Current Information:



First Battle of Ypres

Between 21st October and 22nd November, 1914 a desperate fight took place around the Belgium city of Ypres, the first of three major battles that were to be fought there during the course of the war. British troops entered Ypres in October. The 1st and 2nd Divisions plus the 3rd Cavalry Division had made their way up from the Aisne as part of the “Race to the Sea”, whilst the 7th Division came west to Ypres after Antwerp had fallen. The Germans knew that Ypres was the gateway to the Channel ports and that these were vital to Britain’s war effort so they poured reinforcements into the area. The fighting fell into three distinct battles; the Battle of Langemarck, 21-24 October, the Battle of Gheluvelt, 29-31 October and the Battle of Nonne Bosschen, 11 November. Ypres did not fall to the Germans but its defence during these two months resulted in the destruction of much of the old regular British Army.

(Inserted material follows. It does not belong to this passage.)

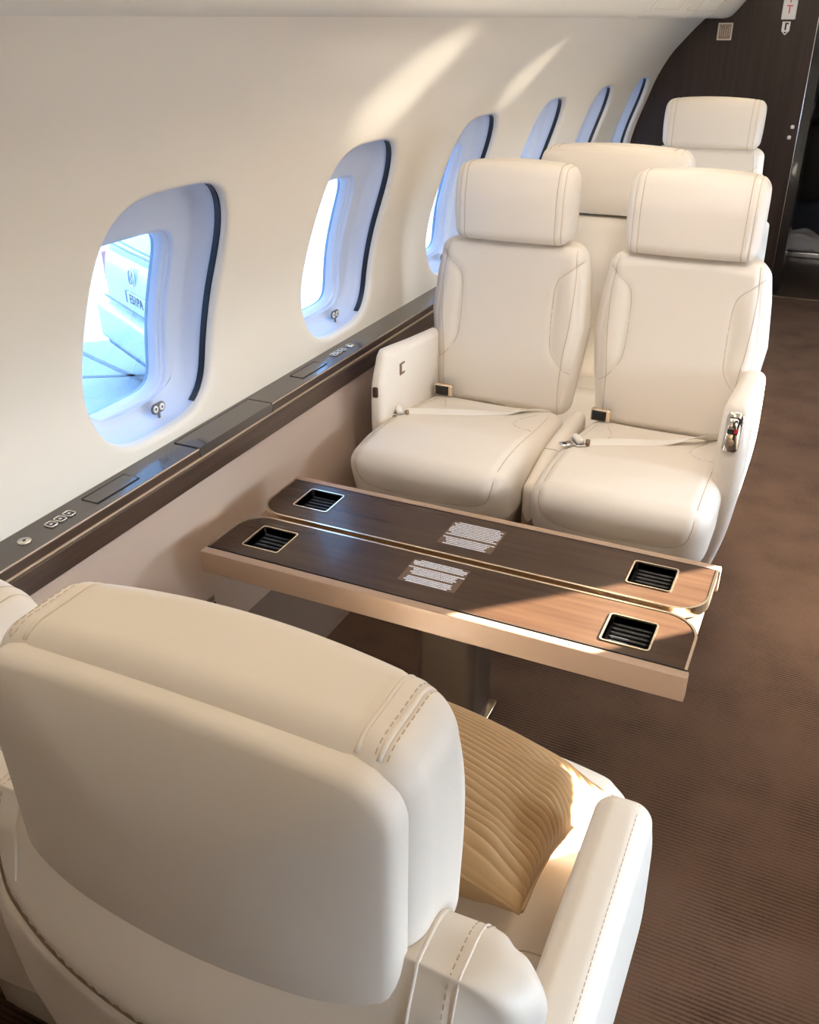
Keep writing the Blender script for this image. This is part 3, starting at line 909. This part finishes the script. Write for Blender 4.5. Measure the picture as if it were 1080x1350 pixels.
SINGLE('single_seat', 'cream leather seat farthest down the cabin, facing the camera by the dark bulkhead', (.485, 4.60, 0), 0,
     arms=[dict(side=-1, x=-.32), dict(side=1, x=.32)], hw=.242, wide=1.12, res=.7, hr_dz=.03, H1=1.03, topw=.238)

# ------------------------------------------------------------------ table
TX0, TX1, TY0, TY1, TZ = .004, 1.098, 1.386, 1.814, .530
t = thing('folding_table', 'dark veneer folding table with beige edges and gold trim between the seats', 'table', (0, 0, 0))
mb = MB()
mb.add(*box(TX0, TX1, TY0, TY0+.024, TZ-.055, TZ+.0018, .003)); fr_ = mb.build('front_rail', M['laminate'], t)
mk('rear_rail', *box(TX0, TX1, TY1-.024, TY1, TZ-.055, TZ+.0018, .003), M['laminate'], t)
mk('underframe', *box(TX0+.002, TX1-.012, TY0+.017, TY1-.017, TZ-.052, TZ-.024), M['laminate'], t, smooth=False)
GAP = (1.586, 1.604)
def leafpoly(y0, y1, r_in, inner_hi):
    """leaf outline, rounded only on the corners at the centre gap"""
    x0, x1 = TX0+.004, TX1-.004
    pts = []
    k_ = 10
    if inner_hi:            # near leaf: rounded corners at y1
        pts += [(x0, y0), (x1, y0)]
        for i in range(k_+1):
            a = math.radians(90*i/k_); pts.append((x1-r_in+r_in*math.cos(a), y1-r_in+r_in*math.sin(a)))
        for i in range(k_+1):
            a = math.radians(90+90*i/k_); pts.append((x0+r_in+r_in*math.cos(a), y1-r_in+r_in*math.sin(a)))
    else:
        pts += [(x1, y1), (x0, y1)]
        for i in range(k_+1):
            a = math.radians(180+90*i/k_); pts.append((x0+r_in+r_in*math.cos(a), y0+r_in+r_in*math.sin(a)))
        for i in range(k_+1):
            a = math.radians(270+90*i/k_); pts.append((x1-r_in+r_in*math.cos(a), y0+r_in+r_in*math.sin(a)))
    return np.array(pts)
def inset(poly, d):
    P = np.array(poly); n_ = len(P); out = []
    for i in range(n_):
        a, b, c = P[i-1], P[i], P[(i+1) % n_]
        e1 = (b-a)/np.linalg.norm(b-a); e2 = (c-b)/np.linalg.norm(c-b)
        n1 = np.array([-e1[1], e1[0]]); n2 = np.array([-e2[1], e2[0]])
        m_ = n1+n2; m_ /= np.linalg.norm(m_); out.append(b+m_*d/max(.3, m_@n1))
    return np.array(out)
LIFT = .0025
CUPS = {0: [(.1245, 1.4955), (.9685, 1.485)], 1: [(.1290, 1.7115), (.967, 1.708)]}
HC = .046
for li, (y0, y1, hi) in enumerate(((TY0+.024, GAP[0], True), (GAP[1], TY1-.024, False))):
    poly = leafpoly(y0, y1, .072, hi)
    trim_in = inset(poly, .0055); trim_in[0, 1] = poly[0, 1]; trim_in[1, 1] = poly[1, 1]
    holes = [rrect(HC+.002, HC+.002, .007, 4)+[cx, cy] for cx, cy in CUPS[li]]
    # veneer plate with the square openings: triangulated with bmesh
    bm = bmesh.new()
    es = []
    for ct in [trim_in]+holes:
        vs = [bm.verts.new((p[0], p[1], TZ+LIFT)) for p in ct]
        es += [bm.edges.new((vs[i], vs[(i+1) % len(vs)])) for i in range(len(vs))]
    bmesh.ops.triangle_fill(bm, edges=es, use_beauty=True, use_dissolve=False)
    # drop anything that got filled inside the holes
    for f_ in list(bm.faces):
        c_ = f_.calc_center_median()
        if any(abs(c_.x-cx) < HC and abs(c_.y-cy) < HC for cx, cy in CUPS[li]): bm.faces.remove(f_)
    bmesh.ops.recalc_face_normals(bm, faces=bm.faces)
    if sum(f_.normal.z for f_ in bm.faces) < 0: bmesh.ops.reverse_faces(bm, faces=bm.faces)
    ext = bmesh.ops.extrude_face_region(bm, geom=list(bm.faces))
    bmesh.ops.translate(bm, verts=[g for g in ext['geom'] if isinstance(g, bmesh.types.BMVert)], vec=(0, 0, -.018))
    bmesh.ops.recalc_face_normals(bm, faces=bm.faces)
    me = bpy.data.meshes.new('leaf'); bm.to_mesh(me); bm.free(); me.materials.append(M['tablewood'])
    lf = bpy.data.objects.new('leaf', me); COL.objects.link(lf); lf.parent = t
    mk('leaf_trim', *ringband(poly, trim_in, TZ-.020, TZ+LIFT+.0008), M['gold'], lf, smooth=False)
    # dark joint against the rail
    yj = TY0+.0245 if hi else TY1-.0245
    mk('joint', *box(TX0+.004, TX1-.004, yj-.0011, yj+.0011, TZ-.01, TZ+.0031), M['line'], lf, smooth=False)
    for cx, cy in CUPS[li]:
        o_ = rrect(HC+.0035, HC+.0035, .008, 4)+[cx, cy]; i_ = rrect(HC, HC, .006, 4)+[cx, cy]
        ch = mk('cup_holder', *ringband(o_, i_, TZ-.020, TZ+LIFT+.0016), M['gold'], lf, smooth=False)
        # tray walls and floor
        V = [(p[0], p[1], TZ) for p in i_]+[(p[0], p[1], TZ-.022) for p in i_]; q = len(i_)
        F = [(i, q+i, q+(i+1) % q, (i+1) % q) for i in range(q)]+[tuple(range(q, 2*q))]
        mk('tray', V, F, M['slat'], ch, smooth=False)
        for j in range(6):
            y_ = cy-HC+.008+j*(2*HC-.016)/5
            mk('slat', *box(cx-HC+.006, cx+HC-.006, y_-.0042, y_+.0042, TZ-.021, TZ-.012, .0028, 3), M['slat'], ch)
    # placard: clear film with many fine lines of white print
    (px0, px1, py0, py1) = ((.468, .602, 1.466, 1.560), (.482, .616, 1.646, 1.756))[li]
    pl = mk('placard', *box(px0, px1, py0, py1, TZ+LIFT, TZ+LIFT+.0004), M['clearfilm'], lf, smooth=False)
    mb = MB(); r_ = np.random.default_rng(11+li)
    nl = 15
    for j in range(nl):
        if j in ((8, 9) if li else (4, 10)): 
            if r_.random() < .5: continue
        y_ = py1-.004-(py1-py0-.008)*j/(nl-1)
        ln = (px1-px0)*r_.uniform(.70, 1.0); x_ = (px0+px1)/2-ln/2; xe = x_+ln
        while x_ < xe:
            w = r_.uniform(.0012, .0042)
            mb.add(*box(x_, min(x_+w, xe), y_-.0019, y_+.0019, TZ+LIFT+.0004, TZ+LIFT+.0007)); x_ += w+r_.uniform(.0005, .0012)
    mb.build('print_lines', M['print'], pl, smooth=False)
# pedestal
mk('pedestal', *rbox(.528, 1.665, .245, .150, .150, .47, .022, (12, 12, 6)), M['pedestal'], t)
mk('base_plate', *rbox(.528, 1.672, .010,   .170, .180, .016, .006, (8, 8, 4)), M['gold'], t)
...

From 29th to 31st October a massive concentration of German troops tried to break the British line around Gheluvelt at the eastern apex of the Ypres salient. 1st and 7th Divisions stood in their path. On the 29th October, after a day of intense fighting, often hand to hand, the British were pushed back to the Gheluvelt cross roads. The following day the Germans attacked Gheluvelt itself and although the village remained in British hands, German troops had some success further south at Zandvoorde and were now able to enfilade the British line. Then on 31st October came the main German attack and Gheluvelt fell. At one stage the it seemed that all was lost but a dramatic counter attack by 2nd Worcestershire, stabilised the line. However, the loss to the British army had been enormous

On 31st October there was desperate fighting in the morning against the British units, including the 2nd Oxford & Bucks Light Infantry battalion of 5 Brigade, 2nd Division in their defensive positions which lay across the forward slopes of three spurs that converged on Zandvoorde at Klien Zillebeke, the woods later known as Shrewsbury Forest and the group of houses  just under a mile west of Gheluvelt, called Tower Hamlets.  1st Northamptonshire were ordered to stand firm whilst 2nd Gordon Highlanders, half of 2nd Sussex and half of 2nd Oxford & Bucks Light Infantry moved up to consolidate another position and later were involved in a last ditch counter attack which saved the day.

On the following day, 1st November, the day on which William Taylor was killed, there were more concerted German attacks on these positions. At 1 pm a determined German effort fell severely on 1st Irish Guards, 2nd Oxford & Bucks Light Infantry and 1st Northamptonshire who were all pushed back.  2nd Oxford & Bucks Light Infantry formed a defensive flank towards the vacated ground.  At 1.30 pm, the flank company of 1st Northamptonshire was forced back by heavy shelling and 2nd Oxford & Bucks Light Infantry, exposed on both flanks, were ordered back to the line of their reserve company.  2nd Grenadier Guards arrived and filled the gap on 2nd Oxford & Bucks Light Infantry’s right.